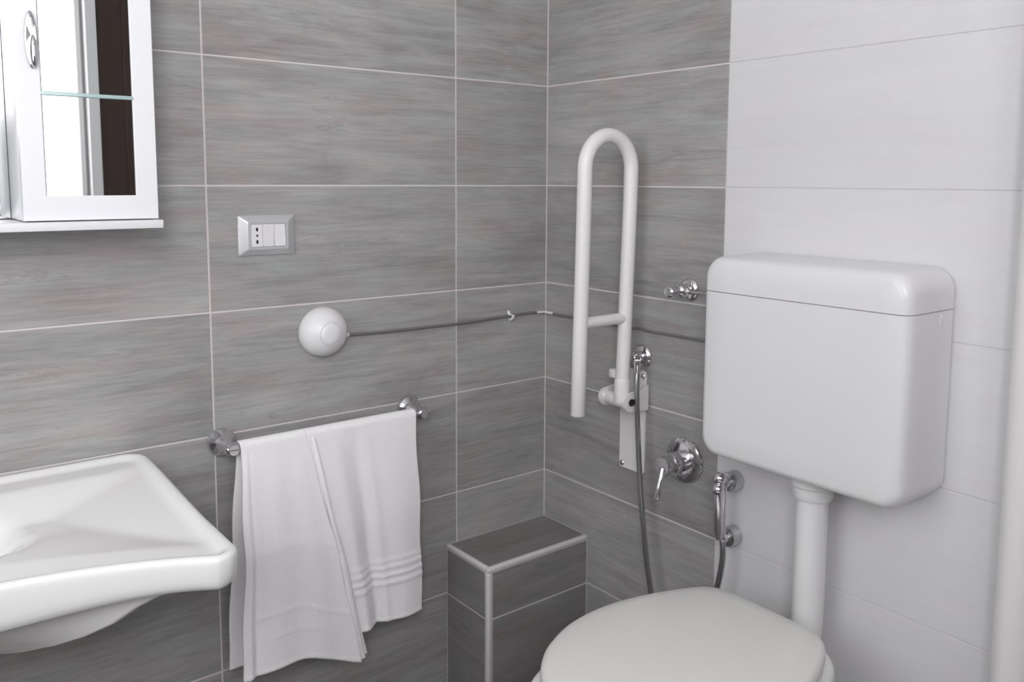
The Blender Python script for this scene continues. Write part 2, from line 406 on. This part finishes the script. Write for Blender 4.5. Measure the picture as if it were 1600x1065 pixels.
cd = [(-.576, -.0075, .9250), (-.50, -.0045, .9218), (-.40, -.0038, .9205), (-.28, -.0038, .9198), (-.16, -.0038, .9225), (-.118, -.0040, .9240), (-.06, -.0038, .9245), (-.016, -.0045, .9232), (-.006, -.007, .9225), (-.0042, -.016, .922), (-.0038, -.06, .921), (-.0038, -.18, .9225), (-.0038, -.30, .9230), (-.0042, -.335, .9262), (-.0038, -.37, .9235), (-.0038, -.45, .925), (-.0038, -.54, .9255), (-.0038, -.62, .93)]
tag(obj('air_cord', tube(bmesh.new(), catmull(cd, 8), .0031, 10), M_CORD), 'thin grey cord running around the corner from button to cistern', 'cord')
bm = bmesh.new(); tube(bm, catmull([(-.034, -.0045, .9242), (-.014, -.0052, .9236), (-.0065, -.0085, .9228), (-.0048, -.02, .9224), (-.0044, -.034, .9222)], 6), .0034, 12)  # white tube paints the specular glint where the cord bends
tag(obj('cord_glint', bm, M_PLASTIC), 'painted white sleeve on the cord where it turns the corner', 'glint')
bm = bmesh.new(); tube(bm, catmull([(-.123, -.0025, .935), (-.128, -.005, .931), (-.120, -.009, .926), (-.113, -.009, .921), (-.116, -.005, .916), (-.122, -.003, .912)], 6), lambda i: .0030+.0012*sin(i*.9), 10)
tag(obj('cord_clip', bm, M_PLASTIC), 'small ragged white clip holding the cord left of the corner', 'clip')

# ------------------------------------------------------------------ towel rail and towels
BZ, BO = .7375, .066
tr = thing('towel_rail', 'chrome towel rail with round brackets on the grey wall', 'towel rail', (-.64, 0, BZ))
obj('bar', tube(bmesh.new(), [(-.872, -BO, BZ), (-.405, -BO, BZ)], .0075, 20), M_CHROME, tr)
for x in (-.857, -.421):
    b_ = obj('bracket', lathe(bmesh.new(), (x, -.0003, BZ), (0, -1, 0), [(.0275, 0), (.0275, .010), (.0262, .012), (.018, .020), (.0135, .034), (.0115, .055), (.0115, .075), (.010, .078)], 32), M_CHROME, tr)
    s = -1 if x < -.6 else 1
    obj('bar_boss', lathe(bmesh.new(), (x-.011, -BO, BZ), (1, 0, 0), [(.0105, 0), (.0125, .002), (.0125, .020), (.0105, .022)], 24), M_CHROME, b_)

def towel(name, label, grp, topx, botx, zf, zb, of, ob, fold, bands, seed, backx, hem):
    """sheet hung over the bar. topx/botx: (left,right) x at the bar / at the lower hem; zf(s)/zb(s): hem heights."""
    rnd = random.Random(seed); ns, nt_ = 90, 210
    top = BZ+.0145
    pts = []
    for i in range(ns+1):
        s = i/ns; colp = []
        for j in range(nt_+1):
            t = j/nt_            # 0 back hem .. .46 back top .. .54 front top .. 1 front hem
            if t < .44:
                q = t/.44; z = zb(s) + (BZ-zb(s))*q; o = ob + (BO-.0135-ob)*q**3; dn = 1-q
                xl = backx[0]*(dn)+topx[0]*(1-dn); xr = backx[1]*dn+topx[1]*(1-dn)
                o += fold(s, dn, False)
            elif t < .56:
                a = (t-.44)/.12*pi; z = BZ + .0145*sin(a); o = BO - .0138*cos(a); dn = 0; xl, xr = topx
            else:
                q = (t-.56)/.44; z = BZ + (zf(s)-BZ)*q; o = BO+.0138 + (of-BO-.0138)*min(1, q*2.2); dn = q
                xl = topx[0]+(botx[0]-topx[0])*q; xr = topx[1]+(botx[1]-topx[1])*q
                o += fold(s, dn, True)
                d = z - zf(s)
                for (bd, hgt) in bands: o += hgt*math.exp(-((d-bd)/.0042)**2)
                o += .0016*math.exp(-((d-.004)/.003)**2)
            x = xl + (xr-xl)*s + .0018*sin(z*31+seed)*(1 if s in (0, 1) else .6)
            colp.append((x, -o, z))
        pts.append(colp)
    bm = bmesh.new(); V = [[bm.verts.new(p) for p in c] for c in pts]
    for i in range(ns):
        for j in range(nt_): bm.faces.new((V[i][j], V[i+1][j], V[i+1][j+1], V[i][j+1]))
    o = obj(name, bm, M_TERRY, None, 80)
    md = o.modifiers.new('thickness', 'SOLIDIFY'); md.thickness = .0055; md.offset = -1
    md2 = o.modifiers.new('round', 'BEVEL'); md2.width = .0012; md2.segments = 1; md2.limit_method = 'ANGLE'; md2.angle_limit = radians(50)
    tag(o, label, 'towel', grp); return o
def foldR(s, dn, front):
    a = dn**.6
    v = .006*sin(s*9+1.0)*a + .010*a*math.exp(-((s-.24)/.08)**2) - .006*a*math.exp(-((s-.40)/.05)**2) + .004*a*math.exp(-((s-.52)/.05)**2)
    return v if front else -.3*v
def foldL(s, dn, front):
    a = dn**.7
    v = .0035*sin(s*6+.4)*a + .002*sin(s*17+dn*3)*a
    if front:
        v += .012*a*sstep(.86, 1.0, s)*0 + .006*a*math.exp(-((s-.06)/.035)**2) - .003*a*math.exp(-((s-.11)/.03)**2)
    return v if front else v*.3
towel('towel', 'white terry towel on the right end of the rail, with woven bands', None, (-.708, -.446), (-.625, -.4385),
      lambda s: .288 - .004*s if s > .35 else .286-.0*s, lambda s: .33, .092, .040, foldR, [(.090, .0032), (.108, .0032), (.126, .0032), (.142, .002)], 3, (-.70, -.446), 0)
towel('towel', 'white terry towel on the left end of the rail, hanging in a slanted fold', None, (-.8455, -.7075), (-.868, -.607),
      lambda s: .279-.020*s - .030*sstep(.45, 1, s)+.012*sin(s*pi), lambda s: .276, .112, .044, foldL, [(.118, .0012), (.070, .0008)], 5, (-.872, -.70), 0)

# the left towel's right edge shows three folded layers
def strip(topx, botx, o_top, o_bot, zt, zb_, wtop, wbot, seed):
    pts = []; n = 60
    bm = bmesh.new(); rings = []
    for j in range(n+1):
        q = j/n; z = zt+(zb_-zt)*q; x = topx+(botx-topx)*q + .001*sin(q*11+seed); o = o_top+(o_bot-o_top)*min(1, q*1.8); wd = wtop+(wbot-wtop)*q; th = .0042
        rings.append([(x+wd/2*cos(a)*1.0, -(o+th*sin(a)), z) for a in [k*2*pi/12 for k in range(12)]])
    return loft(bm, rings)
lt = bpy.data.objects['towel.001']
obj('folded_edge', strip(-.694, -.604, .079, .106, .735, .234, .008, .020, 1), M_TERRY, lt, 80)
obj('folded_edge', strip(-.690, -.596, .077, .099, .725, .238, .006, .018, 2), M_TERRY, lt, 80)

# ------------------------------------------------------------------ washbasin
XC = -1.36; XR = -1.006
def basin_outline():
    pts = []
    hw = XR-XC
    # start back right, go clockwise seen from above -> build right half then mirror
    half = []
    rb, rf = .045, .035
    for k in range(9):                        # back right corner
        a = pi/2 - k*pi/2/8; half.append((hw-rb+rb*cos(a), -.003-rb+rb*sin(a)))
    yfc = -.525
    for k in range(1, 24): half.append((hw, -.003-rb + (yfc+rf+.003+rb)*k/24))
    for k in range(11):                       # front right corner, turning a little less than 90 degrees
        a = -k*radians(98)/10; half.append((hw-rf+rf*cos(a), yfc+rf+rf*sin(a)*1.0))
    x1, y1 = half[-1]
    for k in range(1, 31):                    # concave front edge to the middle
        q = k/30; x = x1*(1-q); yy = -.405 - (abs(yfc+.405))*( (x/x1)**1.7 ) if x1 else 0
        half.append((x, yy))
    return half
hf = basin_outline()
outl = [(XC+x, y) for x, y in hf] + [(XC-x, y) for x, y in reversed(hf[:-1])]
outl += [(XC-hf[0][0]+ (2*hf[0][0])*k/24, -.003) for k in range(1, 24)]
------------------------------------
Task.
Reproduce only the lines from the beginning of the data through the line that contains "tag(obj('cord_clip', bm, M_PLASTIC), 'small", both included, and please drop the pictures.

Result for this task.
The Blender Python script for this scene continues. Write part 2, from line 406 on. This part finishes the script. Write for Blender 4.5. Measure the picture as if it were 1600x1065 pixels.
cd = [(-.576, -.0075, .9250), (-.50, -.0045, .9218), (-.40, -.0038, .9205), (-.28, -.0038, .9198), (-.16, -.0038, .9225), (-.118, -.0040, .9240), (-.06, -.0038, .9245), (-.016, -.0045, .9232), (-.006, -.007, .9225), (-.0042, -.016, .922), (-.0038, -.06, .921), (-.0038, -.18, .9225), (-.0038, -.30, .9230), (-.0042, -.335, .9262), (-.0038, -.37, .9235), (-.0038, -.45, .925), (-.0038, -.54, .9255), (-.0038, -.62, .93)]
tag(obj('air_cord', tube(bmesh.new(), catmull(cd, 8), .0031, 10), M_CORD), 'thin grey cord running around the corner from button to cistern', 'cord')
bm = bmesh.new(); tube(bm, catmull([(-.034, -.0045, .9242), (-.014, -.0052, .9236), (-.0065, -.0085, .9228), (-.0048, -.02, .9224), (-.0044, -.034, .9222)], 6), .0034, 12)  # white tube paints the specular glint where the cord bends
tag(obj('cord_glint', bm, M_PLASTIC), 'painted white sleeve on the cord where it turns the corner', 'glint')
bm = bmesh.new(); tube(bm, catmull([(-.123, -.0025, .935), (-.128, -.005, .931), (-.120, -.009, .926), (-.113, -.009, .921), (-.116, -.005, .916), (-.122, -.003, .912)], 6), lambda i: .0030+.0012*sin(i*.9), 10)
tag(obj('cord_clip', bm, M_PLASTIC), 'small ragged white clip holding the cord left of the corner', 'clip')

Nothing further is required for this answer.